_EXERCISE INPUT_

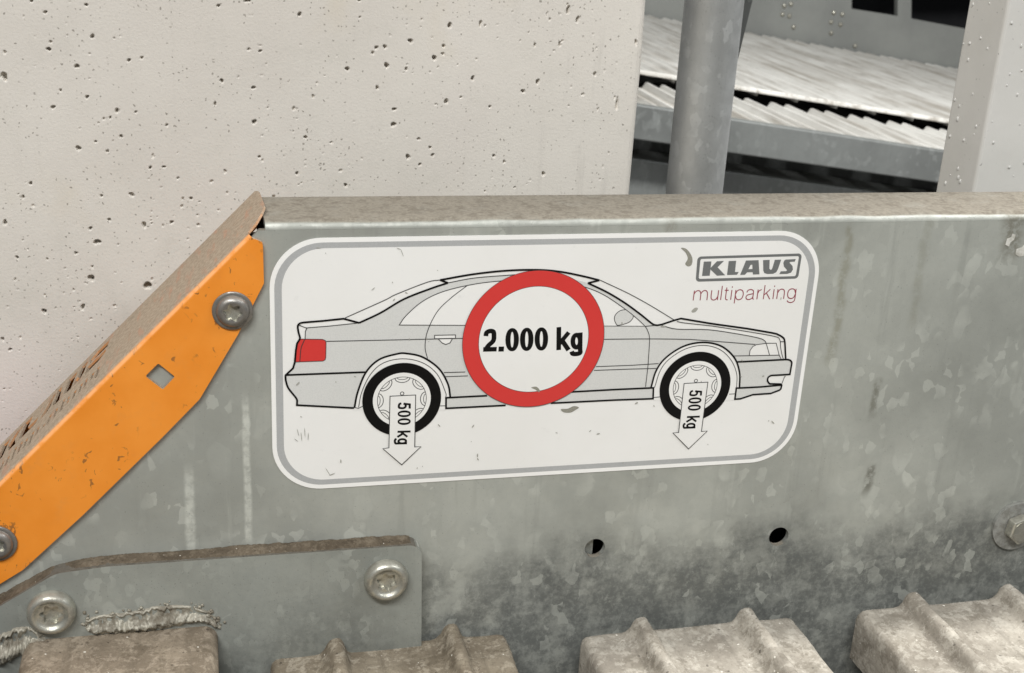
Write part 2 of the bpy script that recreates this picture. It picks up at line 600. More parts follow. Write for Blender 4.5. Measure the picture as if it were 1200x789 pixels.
# ------------------------------------------------------------------ concrete wall with real air holes
WY = 0.10
rnd = random.Random(11)
x_r = on_y(739.5, 223.5, WY).x
xs = np.concatenate([np.linspace(-2.2, -.40, 14)[:-1], np.arange(-.40, x_r - .0035, .00047)])
zs = np.concatenate([np.linspace(-.62, -.12, 8)[:-1], np.arange(-.12, .215, .00047), np.linspace(.22, 1.9, 12)])
XX, ZZ = np.meshgrid(xs, zs)
H = np.zeros_like(XX)
pits = []       # (x, z, rx, rz, depth)
BIG = [(5, 90, 3.2, 5.5), (57, 58, 2.4, 2.4), (90, 78, 2.4, 2.8), (108, 43, 2.8, 2.2), (101, 6, 1.8, 1.8), (37, 1, 2, 2), (62, 126, 2.6, 2), (71, 106, 1.5, 1.5), (102, 114, 2, 2), (137, 130, 2.2, 2.6), (129, 138, 1.6, 1.6), (142, 160, 1.8, 2.4), (92, 174, 3.2, 2.6), (112, 166, 1.6, 1.6), (151, 71, 2, 2), (166, 68, 2, 1.6), (260, 95, 2.2, 2.4), (252, 122, 1.8, 1.8), (298, 143, 2.8, 2.8), (297, 103, 2.6, 2), (290, 1, 3.4, 2.2), (351, 17, 2.6, 2.2), (256, 7, 2.2, 1.8), (305, 60, 2, 1.6), (358, 161, 2, 2), (304, 184, 1.8, 1.8), (348, 203, 2, 2), (176, 197, 1.8, 1.8), (192, 196, 2, 1.8), (155, 229, 3, 2), (224, 233, 2, 2), (27, 231, 2, 2), (119, 230, 2, 1.6), (441, 56, 2.2, 2), (451, 55, 2.2, 2.4), (481, 48, 2.8, 2.8), (520, 54, 2, 2), (453, 77, 3, 3.2), (476, 81, 2, 2), (407, 81, 2.4, 2.8), (509, 68, 3, 3), (554, 92, 2.6, 2.6), (442, 103, 2.2, 2.2), (462, 128, 2.8, 2), (461, 146, 3.2, 3), (523, 119, 2.4, 3.6), (630, 96, 2.6, 3.2), (613, 107, 2.6, 2.6), (666, 12, 2.8, 4.6), (677, 23, 2.2, 4), (656, 52, 1.8, 3), (697, 87, 2, 3), (723, 122, 1.8, 8), (637, 204, 2.2, 2.8), (507, 182, 2.2, 2), (504, 173, 1.8, 1.8), (478, 184, 2.8, 3), (591, 190, 1.8, 1.8), (579, 183, 2, 2), (492, 193, 1.8, 1.8), (405, 217, 2.2, 2.2), (574, 125, 1.6, 1.8), (627, 53, 1.6, 2.2), (527, 30, 3, 3), (114, 284, 4.2, 3.4), (107, 326, 3.6, 4.6), (173, 335, 4.6, 5.4), (97, 360, 2.6, 4), (52, 365, 2.8, 3.2), (169, 264, 2.6, 4.2), (106, 268, 2, 2), (6, 261, 2.4, 3), (36, 215, 2.2, 2), (20, 302, 2, 2.4), (89, 297, 2, 2), (128, 258, 2, 2), (201, 261, 2.4, 2), (3, 398, 2, 3), (154, 228, 3, 2), (421, 0, 2.2, 2), (563, 28, 1.8, 4), (745, 50, 1.6, 4), (12, 410, 2, 2)]
for u, v, a, b in BIG:
    p = on_y(u, v, WY)
    pits.append((p.x, p.z, a * .00039, b * .00042, min(a, b) * .0015))
for i in range(1200):
    x = rnd.uniform(-.40, x_r - .012); z = rnd.uniform(-.12, .21)
    if rnd.random() > .45 + .55 * math.sin(x * 47 + 1.3) * math.sin(z * 39 + x * 20):
        continue
    r = .00034 + .00055 * rnd.random() ** 4.5
    st = rnd.uniform(.8, 1.5) * (1.0 + max(0, x) * 9)
    pits.append((x, z, r, r * st, r * rnd.uniform(1.2, 3.2)))
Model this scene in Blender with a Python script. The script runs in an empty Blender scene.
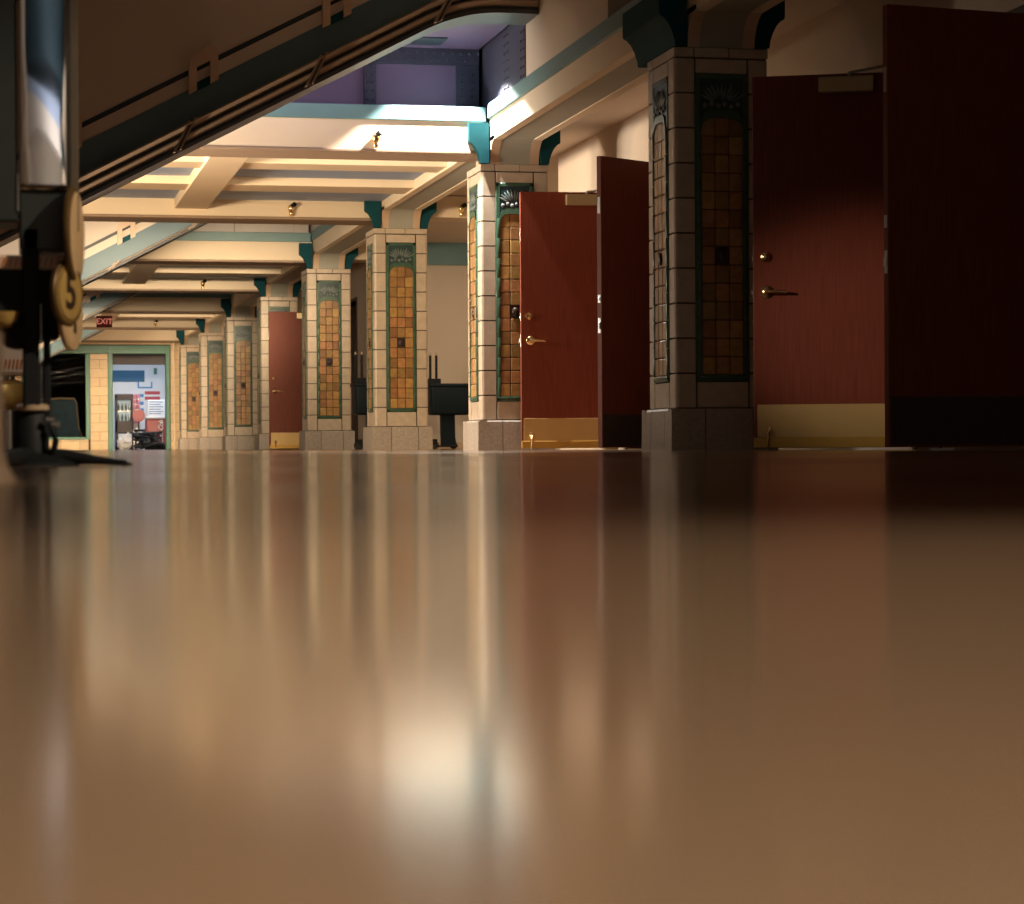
import bpy, bmesh, math, random
from mathutils import Vector, Matrix
random.seed(7)
S = bpy.context.scene
COL = S.collection
PI = math.pi

# ------------------------------------------------------------------ materials
def mat(name, col, rough=0.6, metal=0.0, var=0.0, vscale=6.0, bump=0.0, bscale=40.0, stretch=None, col2=None, island=0.0, spec=0.5, coat=0.0):
    m = bpy.data.materials.new(name); m.use_nodes = True
    nt = m.node_tree; N = nt.nodes; L = nt.links
    b = N['Principled BSDF']
    b.inputs['Base Color'].default_value = (*col, 1)
    b.inputs['Roughness'].default_value = rough
    b.inputs['Metallic'].default_value = metal
    b.inputs['Specular IOR Level'].default_value = spec
    b.inputs['Coat Weight'].default_value = coat
    tc = N.new('ShaderNodeTexCoord'); src = tc.outputs['Object']
    if stretch:
        mp = N.new('ShaderNodeMapping'); mp.inputs['Scale'].default_value = stretch
        L.new(src, mp.inputs['Vector']); src = mp.outputs['Vector']
    cur = None
    if var > 0 or col2:
        nz = N.new('ShaderNodeTexNoise'); nz.inputs['Scale'].default_value = vscale; nz.inputs['Detail'].default_value = 5
        L.new(src, nz.inputs['Vector'])
        rp = N.new('ShaderNodeValToRGB'); rp.color_ramp.elements[0].position = .3; rp.color_ramp.elements[1].position = .7
        c2 = col2 or tuple(c * (1 - var) for c in col)
        rp.color_ramp.elements[0].color = (*c2, 1); rp.color_ramp.elements[1].color = (*col, 1)
        L.new(nz.outputs['Fac'], rp.inputs['Fac']); cur = rp.outputs['Color']
    if island > 0:
        g = N.new('ShaderNodeNewGeometry')
        hs = N.new('ShaderNodeHueSaturation')
        mr = N.new('ShaderNodeMapRange'); mr.inputs['To Min'].default_value = 1 - island; mr.inputs['To Max'].default_value = 1 + island * .6
        L.new(g.outputs['Random Per Island'], mr.inputs['Value']); L.new(mr.outputs['Result'], hs.inputs['Value'])
        mr2 = N.new('ShaderNodeMapRange'); mr2.inputs['To Min'].default_value = .5 - island * .04; mr2.inputs['To Max'].default_value = .5 + island * .035
        ml = N.new('ShaderNodeMath'); ml.operation = 'MULTIPLY'; ml.inputs[1].default_value = 7.31
        fr = N.new('ShaderNodeMath'); fr.operation = 'FRACT'
        L.new(g.outputs['Random Per Island'], ml.inputs[0]); L.new(ml.outputs[0], fr.inputs[0]); L.new(fr.outputs[0], mr2.inputs['Value'])
        L.new(mr2.outputs['Result'], hs.inputs['Hue'])
        if cur: L.new(cur, hs.inputs['Color'])
        else: hs.inputs['Color'].default_value = (*col, 1)
        cur = hs.outputs['Color']
    if cur: L.new(cur, b.inputs['Base Color'])
    if bump > 0:
        bn = N.new('ShaderNodeTexNoise'); bn.inputs['Scale'].default_value = bscale; bn.inputs['Detail'].default_value = 3
        L.new(src, bn.inputs['Vector'])
        bp = N.new('ShaderNodeBump'); bp.inputs['Strength'].default_value = bump; bp.inputs['Distance'].default_value = .01
        L.new(bn.outputs['Fac'], bp.inputs['Height']); L.new(bp.outputs['Normal'], b.inputs['Normal'])
    return m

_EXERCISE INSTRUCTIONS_
From the entries above, copy every line that holds the word "with".

_OUTPUT FOR THIS EXERCISE_
# ------------------------------------------------------------------ concrete wall with real air holes
Model this scene in Blender with a Python script. The script runs in an empty Blender scene.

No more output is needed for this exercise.